▶ [WORK TO BE COMPLETED]: Give the lines of the material verbatim, from the first line to the line with "random.seed(5)", including both.
[start]
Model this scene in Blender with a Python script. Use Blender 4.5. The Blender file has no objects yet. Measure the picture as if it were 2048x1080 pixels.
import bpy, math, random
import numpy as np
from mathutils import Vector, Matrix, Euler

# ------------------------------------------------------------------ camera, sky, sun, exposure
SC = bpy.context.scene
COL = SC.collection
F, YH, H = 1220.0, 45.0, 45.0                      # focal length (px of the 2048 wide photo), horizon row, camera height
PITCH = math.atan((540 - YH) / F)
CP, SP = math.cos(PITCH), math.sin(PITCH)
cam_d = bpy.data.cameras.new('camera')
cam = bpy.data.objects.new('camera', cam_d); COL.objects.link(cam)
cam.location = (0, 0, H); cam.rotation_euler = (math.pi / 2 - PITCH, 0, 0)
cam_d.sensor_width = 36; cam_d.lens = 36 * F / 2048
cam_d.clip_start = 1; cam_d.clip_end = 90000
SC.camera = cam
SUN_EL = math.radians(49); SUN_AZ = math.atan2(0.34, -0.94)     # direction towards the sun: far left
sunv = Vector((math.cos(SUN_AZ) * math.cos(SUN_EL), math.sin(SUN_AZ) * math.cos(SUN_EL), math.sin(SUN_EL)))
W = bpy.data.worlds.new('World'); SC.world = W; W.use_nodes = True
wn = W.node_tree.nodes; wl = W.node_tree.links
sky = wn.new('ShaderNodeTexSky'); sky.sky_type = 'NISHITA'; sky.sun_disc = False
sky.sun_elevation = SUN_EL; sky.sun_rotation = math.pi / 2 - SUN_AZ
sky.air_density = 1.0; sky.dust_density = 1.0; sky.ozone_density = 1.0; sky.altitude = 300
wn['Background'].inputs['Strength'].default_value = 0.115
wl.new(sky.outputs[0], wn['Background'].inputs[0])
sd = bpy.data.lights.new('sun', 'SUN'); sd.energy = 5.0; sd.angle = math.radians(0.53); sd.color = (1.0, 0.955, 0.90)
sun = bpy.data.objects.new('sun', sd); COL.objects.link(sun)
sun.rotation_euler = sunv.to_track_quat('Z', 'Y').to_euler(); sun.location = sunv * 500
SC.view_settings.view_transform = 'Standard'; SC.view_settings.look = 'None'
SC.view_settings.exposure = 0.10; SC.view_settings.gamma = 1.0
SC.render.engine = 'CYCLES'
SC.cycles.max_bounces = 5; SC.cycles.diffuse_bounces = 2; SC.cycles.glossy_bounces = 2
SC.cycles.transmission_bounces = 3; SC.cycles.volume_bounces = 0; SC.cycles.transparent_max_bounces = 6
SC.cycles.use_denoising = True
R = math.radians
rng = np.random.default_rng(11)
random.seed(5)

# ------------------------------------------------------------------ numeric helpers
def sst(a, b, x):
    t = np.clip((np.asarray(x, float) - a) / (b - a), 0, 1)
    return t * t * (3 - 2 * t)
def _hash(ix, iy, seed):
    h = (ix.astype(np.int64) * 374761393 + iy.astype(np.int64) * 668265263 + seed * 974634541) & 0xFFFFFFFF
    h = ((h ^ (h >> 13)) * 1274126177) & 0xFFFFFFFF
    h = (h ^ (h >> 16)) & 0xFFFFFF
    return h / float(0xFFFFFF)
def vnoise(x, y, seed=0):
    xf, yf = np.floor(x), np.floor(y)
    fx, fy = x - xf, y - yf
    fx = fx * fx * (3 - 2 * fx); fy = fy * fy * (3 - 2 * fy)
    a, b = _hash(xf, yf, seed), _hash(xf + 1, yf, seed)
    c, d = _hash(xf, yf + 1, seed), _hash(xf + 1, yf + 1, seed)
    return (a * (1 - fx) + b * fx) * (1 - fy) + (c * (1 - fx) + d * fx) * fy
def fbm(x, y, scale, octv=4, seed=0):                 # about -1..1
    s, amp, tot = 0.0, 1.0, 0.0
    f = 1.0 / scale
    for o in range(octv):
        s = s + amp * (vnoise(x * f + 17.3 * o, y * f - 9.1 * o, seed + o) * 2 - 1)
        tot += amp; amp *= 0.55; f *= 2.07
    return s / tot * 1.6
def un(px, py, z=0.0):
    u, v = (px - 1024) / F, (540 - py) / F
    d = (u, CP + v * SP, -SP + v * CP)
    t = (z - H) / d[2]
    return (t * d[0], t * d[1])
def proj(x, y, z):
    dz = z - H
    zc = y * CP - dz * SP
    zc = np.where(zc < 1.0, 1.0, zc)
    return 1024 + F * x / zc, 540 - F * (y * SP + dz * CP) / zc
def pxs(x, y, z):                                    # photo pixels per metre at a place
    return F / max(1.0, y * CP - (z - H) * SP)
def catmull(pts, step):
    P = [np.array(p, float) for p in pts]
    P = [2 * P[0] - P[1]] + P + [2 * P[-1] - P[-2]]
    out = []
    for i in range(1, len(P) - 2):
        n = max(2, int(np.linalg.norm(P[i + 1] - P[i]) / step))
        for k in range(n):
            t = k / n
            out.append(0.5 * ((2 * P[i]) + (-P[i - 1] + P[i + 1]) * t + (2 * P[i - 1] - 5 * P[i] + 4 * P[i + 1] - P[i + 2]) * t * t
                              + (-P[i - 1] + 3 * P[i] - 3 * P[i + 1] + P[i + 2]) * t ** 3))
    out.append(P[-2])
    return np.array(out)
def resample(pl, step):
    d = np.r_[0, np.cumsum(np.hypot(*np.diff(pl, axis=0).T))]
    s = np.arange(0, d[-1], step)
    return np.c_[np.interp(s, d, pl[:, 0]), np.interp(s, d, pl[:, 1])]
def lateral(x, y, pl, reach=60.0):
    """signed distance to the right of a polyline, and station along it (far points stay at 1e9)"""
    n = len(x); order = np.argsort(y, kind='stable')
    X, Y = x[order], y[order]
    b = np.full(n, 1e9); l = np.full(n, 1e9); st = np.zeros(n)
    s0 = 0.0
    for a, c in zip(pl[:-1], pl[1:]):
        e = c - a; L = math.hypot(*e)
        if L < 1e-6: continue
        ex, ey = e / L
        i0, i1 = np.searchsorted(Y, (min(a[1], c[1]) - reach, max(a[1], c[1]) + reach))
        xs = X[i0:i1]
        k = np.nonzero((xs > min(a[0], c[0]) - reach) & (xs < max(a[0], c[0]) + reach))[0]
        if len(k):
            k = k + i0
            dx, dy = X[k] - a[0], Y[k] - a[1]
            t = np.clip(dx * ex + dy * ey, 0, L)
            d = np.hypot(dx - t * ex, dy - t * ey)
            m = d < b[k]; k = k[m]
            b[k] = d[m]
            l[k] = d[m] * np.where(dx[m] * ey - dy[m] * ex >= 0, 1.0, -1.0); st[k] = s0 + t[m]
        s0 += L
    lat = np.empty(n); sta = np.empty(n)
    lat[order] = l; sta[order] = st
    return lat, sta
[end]
▶ [RESULT OF THIS EXERCISE]:
Model this scene in Blender with a Python script. Use Blender 4.5. The Blender file has no objects yet. Measure the picture as if it were 2048x1080 pixels.
import bpy, math, random
import numpy as np
from mathutils import Vector, Matrix, Euler

# ------------------------------------------------------------------ camera, sky, sun, exposure
SC = bpy.context.scene
COL = SC.collection
F, YH, H = 1220.0, 45.0, 45.0                      # focal length (px of the 2048 wide photo), horizon row, camera height
PITCH = math.atan((540 - YH) / F)
CP, SP = math.cos(PITCH), math.sin(PITCH)
cam_d = bpy.data.cameras.new('camera')
cam = bpy.data.objects.new('camera', cam_d); COL.objects.link(cam)
cam.location = (0, 0, H); cam.rotation_euler = (math.pi / 2 - PITCH, 0, 0)
cam_d.sensor_width = 36; cam_d.lens = 36 * F / 2048
cam_d.clip_start = 1; cam_d.clip_end = 90000
SC.camera = cam
SUN_EL = math.radians(49); SUN_AZ = math.atan2(0.34, -0.94)     # direction towards the sun: far left
sunv = Vector((math.cos(SUN_AZ) * math.cos(SUN_EL), math.sin(SUN_AZ) * math.cos(SUN_EL), math.sin(SUN_EL)))
W = bpy.data.worlds.new('World'); SC.world = W; W.use_nodes = True
wn = W.node_tree.nodes; wl = W.node_tree.links
sky = wn.new('ShaderNodeTexSky'); sky.sky_type = 'NISHITA'; sky.sun_disc = False
sky.sun_elevation = SUN_EL; sky.sun_rotation = math.pi / 2 - SUN_AZ
sky.air_density = 1.0; sky.dust_density = 1.0; sky.ozone_density = 1.0; sky.altitude = 300
wn['Background'].inputs['Strength'].default_value = 0.115
wl.new(sky.outputs[0], wn['Background'].inputs[0])
sd = bpy.data.lights.new('sun', 'SUN'); sd.energy = 5.0; sd.angle = math.radians(0.53); sd.color = (1.0, 0.955, 0.90)
sun = bpy.data.objects.new('sun', sd); COL.objects.link(sun)
sun.rotation_euler = sunv.to_track_quat('Z', 'Y').to_euler(); sun.location = sunv * 500
SC.view_settings.view_transform = 'Standard'; SC.view_settings.look = 'None'
SC.view_settings.exposure = 0.10; SC.view_settings.gamma = 1.0
SC.render.engine = 'CYCLES'
SC.cycles.max_bounces = 5; SC.cycles.diffuse_bounces = 2; SC.cycles.glossy_bounces = 2
SC.cycles.transmission_bounces = 3; SC.cycles.volume_bounces = 0; SC.cycles.transparent_max_bounces = 6
SC.cycles.use_denoising = True
R = math.radians
rng = np.random.default_rng(11)
random.seed(5)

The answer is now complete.